Leaders always must remember that the lives of real people are at stake when dealing with war, development, the economy or environmental concerns, Pope Francis has told the United Nations.
Helping to celebrate the organisation’s 70th anniversary, Pope Francis visited its headquarters and pleaded with government leaders and UN officials to keep the dignity and sacredness of every human life and the value of all creatures at the centre of their concern.
“Above and beyond our plans and programmes,” he told the UN General Assembly, “we are dealing with real men and women who live, struggle and suffer and are often forced to live in great poverty, deprived of all rights.”
More than 190 heads of state were attending the General Assembly, and many of them made a point of being in the UN’s historic hall for Pope Francis’ speech on the eve of discussion of the 2030 Agenda for Sustainable Development and, later in the year, the Paris Conference on Climate Change.
The first hour of Pope Francis’s visit was heavy on protocol and posing for official group photographs. He met privately with UN Secretary-General Ban Ki-moon and spoke briefly with UN employees, urging them to make their workplace a model of the peace and respect they work to promote around the world. He also paid tribute to the sacrifice of UN employees killed in the line of duty.
Pope Francis called for concrete action to stem climate change; respect for every human life and for “the natural difference between man and woman”, economic decisions that place the needs of people before profits, and greater controls on weapons sales and the elimination of nuclear weapons.
He praised recent international agreements with Iran to ensure it does not develop nuclear weapons and he pleaded for real, concrete, multilateral efforts to bring peace and justice to the Middle East, North Africa and other African countries plagued by the violence of extremists claiming to act in the name of Islam.
“Christians, together with other cultural or ethnic groups and even members of the majority religion who have no desire to be caught up in hatred and folly,” he said, “have been forced to witness the destruction of their places of worship, their cultural and religious heritage, their houses and property, and have faced the alternative either of fleeing or of paying for their adhesion to good and to peace by their own lives or by enslavement.”
Those lives, he said, “take precedence over partisan interests”.
“In wars and conflicts there are individual persons – our brothers and sisters, men and women, young and old, boys and girls – who weep, suffer and die,” the pope said. They are treated as “human beings who are easily discarded when our only response is to draw up lists of problems, strategies and disagreements”.

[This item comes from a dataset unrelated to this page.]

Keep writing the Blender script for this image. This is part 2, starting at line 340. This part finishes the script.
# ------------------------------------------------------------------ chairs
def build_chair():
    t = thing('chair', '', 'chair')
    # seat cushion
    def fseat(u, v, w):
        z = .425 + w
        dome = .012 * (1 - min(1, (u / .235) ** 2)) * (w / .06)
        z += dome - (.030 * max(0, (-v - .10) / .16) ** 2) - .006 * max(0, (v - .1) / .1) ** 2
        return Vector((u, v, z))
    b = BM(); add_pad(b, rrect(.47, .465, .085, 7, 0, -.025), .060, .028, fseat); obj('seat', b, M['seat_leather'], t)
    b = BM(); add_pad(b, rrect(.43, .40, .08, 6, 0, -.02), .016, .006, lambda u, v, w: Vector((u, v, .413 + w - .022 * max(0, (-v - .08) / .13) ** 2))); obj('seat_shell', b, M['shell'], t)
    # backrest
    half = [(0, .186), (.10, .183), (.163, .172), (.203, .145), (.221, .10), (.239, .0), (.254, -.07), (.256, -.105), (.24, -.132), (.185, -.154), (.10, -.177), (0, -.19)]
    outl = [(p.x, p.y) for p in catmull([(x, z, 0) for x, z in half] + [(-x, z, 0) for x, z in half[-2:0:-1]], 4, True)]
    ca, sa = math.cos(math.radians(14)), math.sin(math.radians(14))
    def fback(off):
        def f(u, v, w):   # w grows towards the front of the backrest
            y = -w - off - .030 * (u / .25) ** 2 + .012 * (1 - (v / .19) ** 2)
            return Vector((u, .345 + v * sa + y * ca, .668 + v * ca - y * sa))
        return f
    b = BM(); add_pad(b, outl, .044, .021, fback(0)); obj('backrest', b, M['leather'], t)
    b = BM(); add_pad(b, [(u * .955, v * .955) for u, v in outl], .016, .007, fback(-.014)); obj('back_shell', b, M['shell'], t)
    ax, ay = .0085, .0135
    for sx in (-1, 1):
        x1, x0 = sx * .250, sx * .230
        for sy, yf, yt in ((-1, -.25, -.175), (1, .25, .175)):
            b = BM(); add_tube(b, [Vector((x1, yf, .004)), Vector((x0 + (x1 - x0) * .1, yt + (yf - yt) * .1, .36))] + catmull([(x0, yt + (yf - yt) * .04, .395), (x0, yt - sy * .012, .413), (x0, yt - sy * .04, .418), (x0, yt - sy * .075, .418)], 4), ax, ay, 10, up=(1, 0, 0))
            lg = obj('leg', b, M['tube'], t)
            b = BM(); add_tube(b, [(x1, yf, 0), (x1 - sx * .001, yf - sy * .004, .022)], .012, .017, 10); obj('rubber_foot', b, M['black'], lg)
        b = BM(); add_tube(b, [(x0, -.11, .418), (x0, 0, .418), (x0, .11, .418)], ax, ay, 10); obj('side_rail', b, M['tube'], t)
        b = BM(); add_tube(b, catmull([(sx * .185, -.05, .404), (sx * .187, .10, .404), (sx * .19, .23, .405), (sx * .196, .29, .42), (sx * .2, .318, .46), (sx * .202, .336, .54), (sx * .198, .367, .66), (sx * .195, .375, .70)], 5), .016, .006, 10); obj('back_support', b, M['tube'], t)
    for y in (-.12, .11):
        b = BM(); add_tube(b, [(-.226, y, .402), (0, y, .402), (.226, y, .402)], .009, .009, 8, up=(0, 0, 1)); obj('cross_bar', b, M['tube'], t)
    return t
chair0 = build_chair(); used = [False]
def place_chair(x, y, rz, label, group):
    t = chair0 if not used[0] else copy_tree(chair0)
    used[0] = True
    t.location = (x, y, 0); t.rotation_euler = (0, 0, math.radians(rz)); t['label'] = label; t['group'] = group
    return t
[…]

Pope Francis warned the UN leaders and the heads of state that too many decisions seemed to be based on the desire by a few for economic or political power, ignoring the values and rights the United Nations was formed to promote and protect.
The United Nations, he said, is called to help humanity “dispel the darkness of disorder caused by unrestrained ambitions and collective forms of selfishness”.
“Economic and social exclusion is a complete denial of human fraternity and a grave offence against human rights and the environment,” the Pope said, echoing one of the main themes of his encyclical, Laudato Si’. The document emphasised that respect for creation must include respect for all creatures, human beings included, and that efforts to reduce poverty and promote development must respect both the earth and the people who live there.
The best way to measure the success of the new development goals, he said, will be how they give “effective, practical and immediate access, on the part of all, to essential material and spiritual goods: housing; dignified and properly remunerated employment; adequate food and drinking water; religious freedom and, more generally, spiritual freedom and education.”
“These pillars of integral human development,” Pope Francis said, “have a common foundation, which is the right to life and, more generally, what we could call the right to existence of human nature itself.”
Pope Francis insisted on the reality of “natural law”, an ethical code of right and wrong that all people can recognise. As he has done before, he condemned “an ideological colonisation”, through which wealthier nations try to impose on poor countries not just a legitimate accounting of how aid is used, but also the imposition of “anomalous models and lifestyles which are alien to people’s identity”.
In the past, Pope Francis has termed as “ideological colonisation” making development aid dependent on greater acceptance of homosexuality and gay marriage.
The earth, “the common home of all men and women, must also be built on the understanding of a certain sacredness of creature nature”, the Pope told the assembly.
While some people continue to question scientific evidence that human activity is contributing to global climate change, Pope Francis insisted “a true ‘right of the environment'” exists and is closely tied to human rights, since people are part of nature and are called to live in communion with it.
“Any harm done to the environment,” he said, “is harm done to humanity.”